--- Begin Stored data ---
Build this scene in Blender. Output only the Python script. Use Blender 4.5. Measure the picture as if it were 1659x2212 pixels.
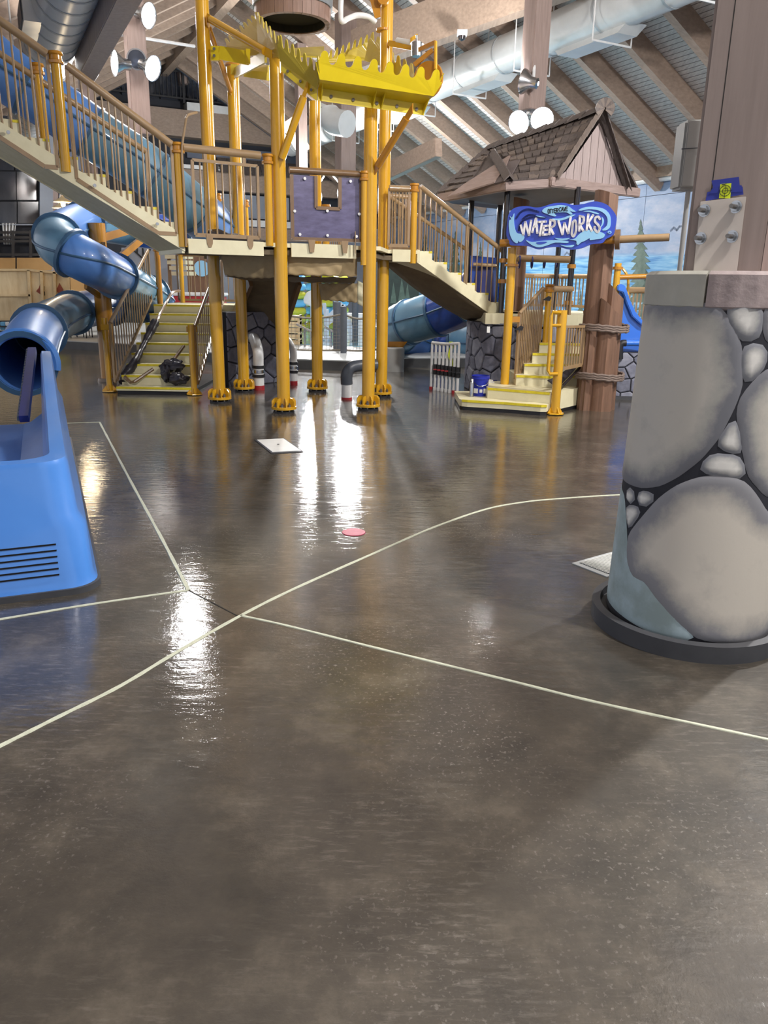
import bpy, bmesh, math, random
from mathutils import Vector as V, Matrix
random.seed(11)
for o in list(bpy.data.objects): bpy.data.objects.remove(o)
SC = bpy.context.scene; COL = SC.collection
# ---------------------------------------------------------------- camera
FPX = 1662.0; PITCH = math.radians(16.5); ROLL = math.radians(0.92); EYE = 1.65
RM = Matrix.Rotation(math.pi/2-PITCH, 3, 'X') @ Matrix.Rotation(ROLL, 3, 'Z')
cd = bpy.data.cameras.new('camera'); cam = bpy.data.objects.new('camera', cd); COL.objects.link(cam)
cd.sensor_fit = 'VERTICAL'; cd.sensor_height = 24; cd.lens = 24*FPX/2212; cd.clip_start = .05; cd.clip_end = 300
cam.matrix_world = Matrix.Translation((0, 0, EYE)) @ RM.to_4x4()
SC.camera = cam
# ---------------------------------------------------------------- world, exposure
SC.view_settings.view_transform = 'Standard'; SC.view_settings.look = 'None'
SC.view_settings.gamma = 1; SC.view_settings.exposure = 0.12; SC.view_settings.use_curve_mapping = False
W = bpy.data.worlds.new('world'); SC.world = W; W.use_nodes = True
W.node_tree.nodes['Background'].inputs[0].default_value = (.90, .92, 1.0, 1)
W.node_tree.nodes['Background'].inputs[1].default_value = .78
LAMP_POWER = 640.0      # each floodlight of the hall, watts
# ---------------------------------------------------------------- geometry helpers
CAM = V((0, 0, EYE))
def ray(px, py): return RM @ V(((px-829.5)/FPX, -(py-1106)/FPX, -1))
def P(px, py, Y): d = ray(px, py); return CAM + d*(Y/d.y)
def GZ(px, py, z=0.0): d = ray(px, py); return CAM + d*((z-EYE)/d.z)
def PL(px, py, o, n): d = ray(px, py); return CAM + d*((o-CAM).dot(n)/d.dot(n))
AZ = math.radians(27)
U = V((math.cos(AZ), math.sin(AZ), 0)); VV = V((-U.y, U.x, 0)); Z = V((0, 0, 1)); X = V((1, 0, 0)); Y = V((0, 1, 0))
def lerp(a, b, t): return a + (b-a)*t
def frame(d, up=Z):
    d = d.normalized(); s = d.cross(up)
    if s.length < 1e-4: s = d.cross(X)
    s.normalize(); return d, s, s.cross(d)
def catmull(pts, n=6):
    out = []; q = [pts[0]*2-pts[1]] + list(pts) + [pts[-1]*2-pts[-2]]
    for i in range(1, len(q)-2):
        a, b, c, d = q[i-1:i+3]
        for k in range(n):
            t = k/n
            out.append(.5*((2*b)+(c-a)*t+(2*a-5*b+4*c-d)*t*t+(3*b-a-3*c+d)*t**3))
    out.append(pts[-1].copy()); return out
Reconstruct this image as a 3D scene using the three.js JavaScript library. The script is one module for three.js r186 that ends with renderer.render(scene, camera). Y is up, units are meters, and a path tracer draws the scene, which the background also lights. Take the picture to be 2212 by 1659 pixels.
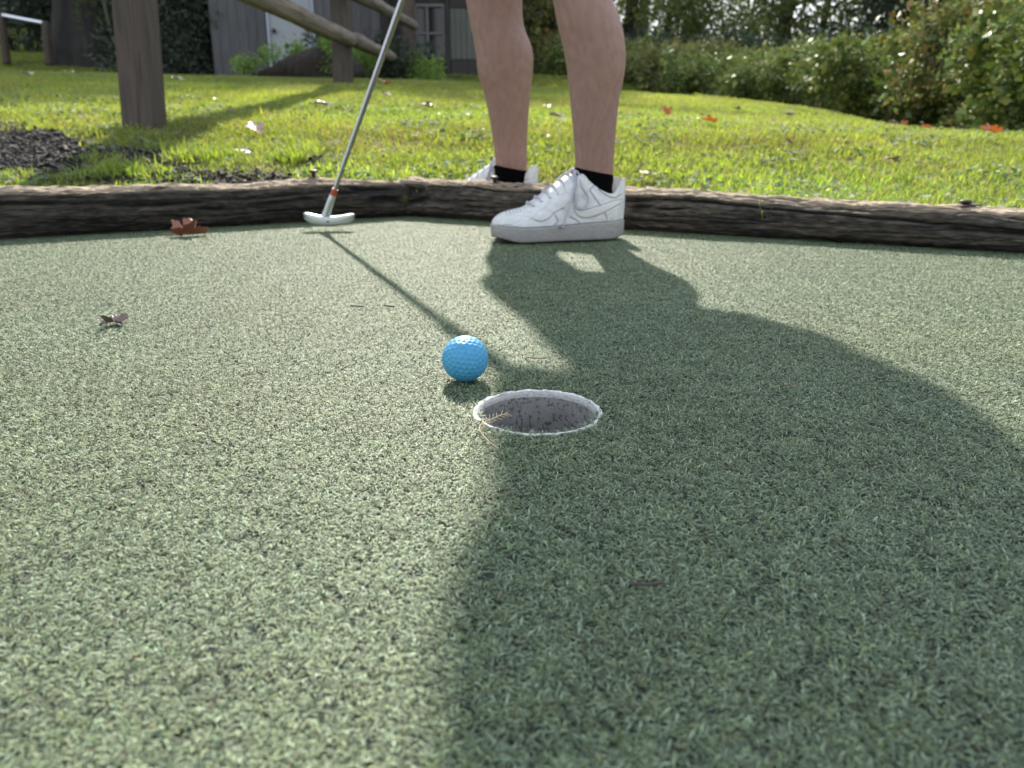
import * as THREE from 'three';
import { ImprovedNoise } from 'three/addons/math/ImprovedNoise.js';
import { mergeGeometries, mergeVertices } from 'three/addons/utils/BufferGeometryUtils.js';
import { RoundedBoxGeometry } from 'three/addons/geometries/RoundedBoxGeometry.js';

// ------------------------------------------------------------------ camera, sky, sun, exposure
const scene = new THREE.Scene();
const CAM_H = 0.217, PITCH = THREE.MathUtils.degToRad(18.5);
const camera = new THREE.PerspectiveCamera(54.8, 4 / 3, 0.02, 400);
camera.position.set(0, CAM_H, 0);
camera.rotation.x = -PITCH;
camera.focus = 0.66;
camera.userData.fStop = 8.5;
scene.add(camera);

const SUN_EL = THREE.MathUtils.degToRad(37), SUN_AZ = THREE.MathUtils.degToRad(-5.3);   // azimuth from straight ahead, negative = left
const sunDir = new THREE.Vector3(Math.sin(SUN_AZ) * Math.cos(SUN_EL), Math.sin(SUN_EL), -Math.cos(SUN_AZ) * Math.cos(SUN_EL));
{
  const W = 512, H = 256, data = new Float32Array(W * H * 4), v = new THREE.Vector3();
  for (let j = 0; j < H; j++) for (let i = 0; i < W; i++) {
    const lat = ((j + 0.5) / H - 0.5) * Math.PI, lon = ((i + 0.5) / W - 0.5) * 2 * Math.PI;
    v.set(Math.cos(lat) * Math.cos(lon), Math.sin(lat), Math.cos(lat) * Math.sin(lon));
    const up = Math.max(0, v.y), t = Math.pow(1 - up, 2.2);
    let r = 0.56 + 0.50 * t, g = 0.66 + 0.42 * t, b = 0.84 + 0.30 * t;
    const c = Math.max(-1, Math.min(1, v.dot(sunDir))), halo = 0.55 * Math.exp(-(1 - c) * 9);
    r += halo; g += halo * 0.96; b += halo * 0.88;
    if (v.y < 0) { const k = Math.exp(v.y * 14); r = 0.10 + (r - 0.10) * k; g = 0.12 + (g - 0.12) * k; b = 0.08 + (b - 0.08) * k; }
    const o = (j * W + i) * 4; data[o] = r * 0.74; data[o + 1] = g * 0.74; data[o + 2] = b * 0.72; data[o + 3] = 1;
  }
  const sky = new THREE.DataTexture(data, W, H, THREE.RGBAFormat, THREE.FloatType);
  sky.mapping = THREE.EquirectangularReflectionMapping; sky.magFilter = THREE.LinearFilter; sky.wrapS = THREE.RepeatWrapping; sky.needsUpdate = true;
  scene.background = sky; scene.environment = sky;
}
const sun = new THREE.DirectionalLight(new THREE.Color(1.0, 0.93, 0.80), 5.0);
sun.position.copy(sunDir).multiplyScalar(40).add(new THREE.Vector3(0, 0, -6));
sun.target.position.set(0, 0, -6); scene.add(sun, sun.target);
sun.castShadow = true; sun.shadow.mapSize.set(4096, 4096); sun.shadow.radius = 1.8;
Object.assign(sun.shadow.camera, { left: -14, right: 14, top: 14, bottom: -14, near: 1, far: 90 });
const EXPOSURE = 2.3;

// ------------------------------------------------------------------ helpers
const V3 = (x, y, z) => new THREE.Vector3(x, y, z);
const W3 = (x, y, d) => new THREE.Vector3(x, y, -d);                   // d = metres ahead of the camera's foot point
const lerp = (a, b, t) => a + (b - a) * t, clamp = (x, a, b) => Math.min(b, Math.max(a, x));
const sstep = (a, b, x) => { const t = clamp((x - a) / (b - a), 0, 1); return t * t * (3 - 2 * t); };
function rng(seed) { let a = seed >>> 0; return () => { a = (a + 0x6D2B79F5) | 0; let t = Math.imul(a ^ (a >>> 15), 1 | a); t = (t + Math.imul(t ^ (t >>> 7), 61 | t)) ^ t; return ((t ^ (t >>> 14)) >>> 0) / 4294967296; }; }
const perlin = new ImprovedNoise();
const N = (x, y, z = 0) => perlin.noise(x + 131.7, y + 71.3, z + 17.9);
const fbm = (x, y, z, o = 4) => { let s = 0, a = 0.5, f = 1; for (let i = 0; i < o; i++) { s += a * N(x * f, y * f, z * f); a *= 0.5; f *= 2.03; } return s; };
const interp = (pts, x) => { if (x <= pts[0][0]) return pts[0][1]; for (let i = 1; i < pts.length; i++) if (x <= pts[i][0]) { const [a, p] = pts[i - 1], [b, q] = pts[i]; return lerp(p, q, (x - a) / (b - a)); } return pts[pts.length - 1][1]; };
const smooth = (pts, x) => { let i = 1; while (i < pts.length - 1 && x > pts[i][0]) i++; const p0 = pts[Math.max(0, i - 2)], p1 = pts[i - 1], p2 = pts[i], p3 = pts[Math.min(pts.length - 1, i + 1)]; const t = clamp((x - p1[0]) / (p2[0] - p1[0]), 0, 1); const h = p2[0] - p1[0], m1 = (p2[1] - p0[1]) / ((p2[0] - p0[0]) || 1) * h, m2 = (p3[1] - p1[1]) / ((p3[0] - p1[0]) || 1) * h; const t2 = t * t, t3 = t2 * t; return (2 * t3 - 3 * t2 + 1) * p1[1] + (t3 - 2 * t2 + t) * m1 + (-2 * t3 + 3 * t2) * p2[1] + (t3 - t2) * m2; };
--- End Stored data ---
> [Exercise requirements]: Gather every line from the listing above in which the word "script" appears.

> [Full answer]:
Build this scene in Blender. Output only the Python script. Use Blender 4.5. Measure the picture as if it were 1659x2212 pixels.
Reconstruct this image as a 3D scene using the three.js JavaScript library. The script is one module for three.js r186 that ends with renderer.render(scene, camera). Y is up, units are meters, and a path tracer draws the scene, which the background also lights. Take the picture to be 2212 by 1659 pixels.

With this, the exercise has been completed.